Top 10: Creative tasks with an iPad
Want to get creative with your iPad? Here's our top 10 ideas from fun projects to serious productions
8: Digital Sheet Music
If you play an instrument, or you have one gathering dust in a cupboard, then the iPad is a great reason to get it out and tune it up. With your iPad you have access to a library of musical scores and it can even play them to you, should you get stuck with a trick section.
Avid Scorch (£2.99) is the musical equivalent of Apple’s iBooks app. It comes with a small selection of scores, and there are currently 250,000 more available from its in-app store. They’re browsed by instrument, chart position, new releases, recommended picks and a search facility. The likes of Coldplay and Adele are here – usually priced at £3 per song – and there’s lots of classical music, too, and many out-of-copyright scores are free.

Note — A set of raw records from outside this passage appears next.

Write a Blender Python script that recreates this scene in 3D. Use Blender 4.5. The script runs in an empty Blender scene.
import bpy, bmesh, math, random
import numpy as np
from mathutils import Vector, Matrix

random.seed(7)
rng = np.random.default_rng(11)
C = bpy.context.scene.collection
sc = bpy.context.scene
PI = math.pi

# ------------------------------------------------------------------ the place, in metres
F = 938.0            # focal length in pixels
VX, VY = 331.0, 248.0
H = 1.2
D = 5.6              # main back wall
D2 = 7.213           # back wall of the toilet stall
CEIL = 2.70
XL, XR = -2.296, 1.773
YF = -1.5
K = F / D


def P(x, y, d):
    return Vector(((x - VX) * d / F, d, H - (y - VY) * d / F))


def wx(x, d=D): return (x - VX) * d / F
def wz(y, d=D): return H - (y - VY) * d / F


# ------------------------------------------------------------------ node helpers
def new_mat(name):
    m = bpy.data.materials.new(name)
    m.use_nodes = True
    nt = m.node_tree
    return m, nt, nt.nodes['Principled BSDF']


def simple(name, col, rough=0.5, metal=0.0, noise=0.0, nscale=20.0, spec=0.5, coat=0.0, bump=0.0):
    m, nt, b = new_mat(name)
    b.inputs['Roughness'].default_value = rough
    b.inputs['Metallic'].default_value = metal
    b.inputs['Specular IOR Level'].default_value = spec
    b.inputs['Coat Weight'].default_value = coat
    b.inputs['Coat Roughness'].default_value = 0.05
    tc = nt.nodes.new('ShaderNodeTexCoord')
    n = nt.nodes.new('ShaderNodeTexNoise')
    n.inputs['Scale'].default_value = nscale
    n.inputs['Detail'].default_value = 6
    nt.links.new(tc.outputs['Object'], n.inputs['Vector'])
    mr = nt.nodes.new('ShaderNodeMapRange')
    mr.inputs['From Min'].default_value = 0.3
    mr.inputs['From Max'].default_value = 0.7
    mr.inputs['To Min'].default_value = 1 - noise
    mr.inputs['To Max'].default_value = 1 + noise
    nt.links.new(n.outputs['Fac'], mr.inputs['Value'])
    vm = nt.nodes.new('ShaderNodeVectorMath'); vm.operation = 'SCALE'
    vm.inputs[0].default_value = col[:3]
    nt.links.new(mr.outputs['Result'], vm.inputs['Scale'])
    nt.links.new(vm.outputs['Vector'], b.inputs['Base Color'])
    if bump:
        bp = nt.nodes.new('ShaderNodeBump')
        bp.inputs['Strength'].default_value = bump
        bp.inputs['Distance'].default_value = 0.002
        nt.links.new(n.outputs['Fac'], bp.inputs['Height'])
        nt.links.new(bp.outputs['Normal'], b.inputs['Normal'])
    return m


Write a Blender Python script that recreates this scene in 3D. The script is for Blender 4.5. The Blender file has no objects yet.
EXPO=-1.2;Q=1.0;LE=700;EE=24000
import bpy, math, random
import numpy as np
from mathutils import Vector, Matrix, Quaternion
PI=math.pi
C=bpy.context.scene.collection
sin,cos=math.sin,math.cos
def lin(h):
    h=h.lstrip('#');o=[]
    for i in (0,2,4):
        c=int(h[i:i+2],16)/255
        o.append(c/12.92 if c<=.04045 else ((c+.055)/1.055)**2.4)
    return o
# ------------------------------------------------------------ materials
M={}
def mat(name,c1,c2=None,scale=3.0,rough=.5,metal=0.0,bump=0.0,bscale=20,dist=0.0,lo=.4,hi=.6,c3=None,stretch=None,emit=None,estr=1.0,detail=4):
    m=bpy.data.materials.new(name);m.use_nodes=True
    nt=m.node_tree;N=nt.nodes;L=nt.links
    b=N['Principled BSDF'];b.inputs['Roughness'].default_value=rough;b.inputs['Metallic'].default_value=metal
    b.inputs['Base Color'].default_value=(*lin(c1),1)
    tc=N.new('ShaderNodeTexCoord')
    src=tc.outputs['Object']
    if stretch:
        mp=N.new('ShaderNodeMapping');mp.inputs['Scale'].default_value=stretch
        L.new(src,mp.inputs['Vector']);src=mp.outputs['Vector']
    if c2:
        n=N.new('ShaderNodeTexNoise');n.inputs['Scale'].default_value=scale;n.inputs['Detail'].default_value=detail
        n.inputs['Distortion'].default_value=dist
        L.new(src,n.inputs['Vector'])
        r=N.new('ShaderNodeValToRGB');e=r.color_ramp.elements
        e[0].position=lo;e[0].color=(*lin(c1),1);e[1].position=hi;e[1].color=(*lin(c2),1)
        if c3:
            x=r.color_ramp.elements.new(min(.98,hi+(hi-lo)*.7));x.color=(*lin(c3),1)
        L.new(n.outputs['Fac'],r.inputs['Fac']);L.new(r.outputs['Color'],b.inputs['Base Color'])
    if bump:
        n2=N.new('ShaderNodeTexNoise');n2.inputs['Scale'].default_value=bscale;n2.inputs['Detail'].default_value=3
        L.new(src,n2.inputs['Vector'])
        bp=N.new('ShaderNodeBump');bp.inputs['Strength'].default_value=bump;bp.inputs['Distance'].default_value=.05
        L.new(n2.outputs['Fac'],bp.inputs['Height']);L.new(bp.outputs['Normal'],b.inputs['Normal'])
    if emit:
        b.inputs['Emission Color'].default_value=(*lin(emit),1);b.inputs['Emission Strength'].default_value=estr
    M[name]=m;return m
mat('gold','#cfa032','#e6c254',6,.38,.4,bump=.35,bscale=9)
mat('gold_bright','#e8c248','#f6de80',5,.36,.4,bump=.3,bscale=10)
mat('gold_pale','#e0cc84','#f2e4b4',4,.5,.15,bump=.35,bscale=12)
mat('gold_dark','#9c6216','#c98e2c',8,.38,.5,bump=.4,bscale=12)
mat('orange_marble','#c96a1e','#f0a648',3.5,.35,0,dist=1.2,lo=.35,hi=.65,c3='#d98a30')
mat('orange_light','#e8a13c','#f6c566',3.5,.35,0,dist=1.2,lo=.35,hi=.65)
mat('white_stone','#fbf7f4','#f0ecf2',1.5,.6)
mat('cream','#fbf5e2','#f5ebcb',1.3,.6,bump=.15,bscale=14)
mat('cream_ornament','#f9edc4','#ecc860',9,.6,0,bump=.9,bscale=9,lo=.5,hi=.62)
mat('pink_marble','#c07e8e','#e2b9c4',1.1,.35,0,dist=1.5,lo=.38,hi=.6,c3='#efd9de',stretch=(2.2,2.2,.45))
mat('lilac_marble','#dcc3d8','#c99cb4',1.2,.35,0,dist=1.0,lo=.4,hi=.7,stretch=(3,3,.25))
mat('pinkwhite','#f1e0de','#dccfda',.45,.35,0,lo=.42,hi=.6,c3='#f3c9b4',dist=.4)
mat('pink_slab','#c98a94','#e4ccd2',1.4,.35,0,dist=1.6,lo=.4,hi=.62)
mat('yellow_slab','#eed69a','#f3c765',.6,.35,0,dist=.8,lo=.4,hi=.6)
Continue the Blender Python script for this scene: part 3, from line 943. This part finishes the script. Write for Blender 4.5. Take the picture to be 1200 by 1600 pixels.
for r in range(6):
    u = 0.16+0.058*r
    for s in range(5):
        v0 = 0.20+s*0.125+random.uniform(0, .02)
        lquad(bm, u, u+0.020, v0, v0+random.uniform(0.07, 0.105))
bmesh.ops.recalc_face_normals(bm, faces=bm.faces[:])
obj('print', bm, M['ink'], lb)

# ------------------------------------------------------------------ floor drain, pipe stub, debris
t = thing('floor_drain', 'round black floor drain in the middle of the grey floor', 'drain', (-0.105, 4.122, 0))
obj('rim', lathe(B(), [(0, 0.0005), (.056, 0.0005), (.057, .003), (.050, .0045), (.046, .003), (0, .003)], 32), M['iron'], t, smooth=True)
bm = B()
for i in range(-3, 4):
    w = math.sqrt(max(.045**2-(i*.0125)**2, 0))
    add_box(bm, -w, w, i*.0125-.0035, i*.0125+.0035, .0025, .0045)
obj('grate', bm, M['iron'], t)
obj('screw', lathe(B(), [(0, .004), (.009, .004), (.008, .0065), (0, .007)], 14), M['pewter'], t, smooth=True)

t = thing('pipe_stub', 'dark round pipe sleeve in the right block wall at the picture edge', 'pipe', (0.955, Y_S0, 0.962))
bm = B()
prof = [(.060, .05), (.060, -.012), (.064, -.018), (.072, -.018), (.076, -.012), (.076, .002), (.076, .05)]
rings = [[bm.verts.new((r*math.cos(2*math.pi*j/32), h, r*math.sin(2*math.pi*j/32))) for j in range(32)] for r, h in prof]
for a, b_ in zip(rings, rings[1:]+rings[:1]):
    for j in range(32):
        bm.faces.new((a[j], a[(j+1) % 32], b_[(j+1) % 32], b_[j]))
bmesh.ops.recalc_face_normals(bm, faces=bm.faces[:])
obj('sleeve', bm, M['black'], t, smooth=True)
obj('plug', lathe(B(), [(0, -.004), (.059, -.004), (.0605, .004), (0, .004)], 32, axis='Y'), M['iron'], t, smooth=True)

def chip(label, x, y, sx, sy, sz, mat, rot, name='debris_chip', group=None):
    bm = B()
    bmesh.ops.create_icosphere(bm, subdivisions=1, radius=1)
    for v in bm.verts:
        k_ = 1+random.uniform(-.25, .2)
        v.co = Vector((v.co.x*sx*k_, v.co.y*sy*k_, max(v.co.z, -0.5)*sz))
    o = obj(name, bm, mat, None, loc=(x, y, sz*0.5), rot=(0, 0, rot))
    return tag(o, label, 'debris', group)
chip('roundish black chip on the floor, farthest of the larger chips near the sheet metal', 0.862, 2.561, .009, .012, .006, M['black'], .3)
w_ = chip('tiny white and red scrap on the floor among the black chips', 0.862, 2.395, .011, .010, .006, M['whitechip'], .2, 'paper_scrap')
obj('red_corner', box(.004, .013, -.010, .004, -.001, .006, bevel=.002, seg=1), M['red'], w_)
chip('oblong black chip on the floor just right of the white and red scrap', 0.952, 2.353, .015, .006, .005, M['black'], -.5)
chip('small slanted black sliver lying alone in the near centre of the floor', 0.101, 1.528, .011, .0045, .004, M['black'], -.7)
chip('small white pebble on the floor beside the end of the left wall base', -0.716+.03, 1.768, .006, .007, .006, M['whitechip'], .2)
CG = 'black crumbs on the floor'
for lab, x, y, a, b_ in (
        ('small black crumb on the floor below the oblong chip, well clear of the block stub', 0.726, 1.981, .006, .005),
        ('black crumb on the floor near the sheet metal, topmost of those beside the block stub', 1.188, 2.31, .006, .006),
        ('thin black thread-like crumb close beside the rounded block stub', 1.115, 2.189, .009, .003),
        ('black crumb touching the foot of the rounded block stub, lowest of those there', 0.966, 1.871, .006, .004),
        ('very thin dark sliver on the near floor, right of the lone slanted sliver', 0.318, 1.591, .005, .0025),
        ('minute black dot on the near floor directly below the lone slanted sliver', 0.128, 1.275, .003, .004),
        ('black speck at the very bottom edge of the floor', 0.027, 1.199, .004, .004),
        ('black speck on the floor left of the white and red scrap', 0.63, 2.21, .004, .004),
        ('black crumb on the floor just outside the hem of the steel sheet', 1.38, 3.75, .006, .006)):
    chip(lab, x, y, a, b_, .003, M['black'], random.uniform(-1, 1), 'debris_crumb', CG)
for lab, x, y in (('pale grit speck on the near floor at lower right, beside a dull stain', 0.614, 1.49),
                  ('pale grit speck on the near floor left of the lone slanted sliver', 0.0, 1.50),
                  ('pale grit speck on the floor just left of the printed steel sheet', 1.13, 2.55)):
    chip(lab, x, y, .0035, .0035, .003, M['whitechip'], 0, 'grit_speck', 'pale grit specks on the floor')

Avid Scorch sells, displays, plays and lets you modify musical scores
The underlying technology is based on Sibelius, the industry standard notation software. As such, scores aren’t simply bitmap images – they use real notation data, and the app can play them back on its internal synth. You can change the tempo and key, solo, mute and adjust the volume of different instruments and switch between a full score and the parts for each instrument.
The app uses .sib files generated by Sibelius or Sibelius First so it’s easy to import your own scores, too, delivered via email, Dropbox or when syncing with iTunes. A composer can share the full score with an ensemble and let each performer pick the relevant part for his or her instrument. Kitting out an entire orchestra with iPads seems a bit excessive, but for smaller ensembles working on new compositions where there are lots of last-minute changes, it’s a superb system.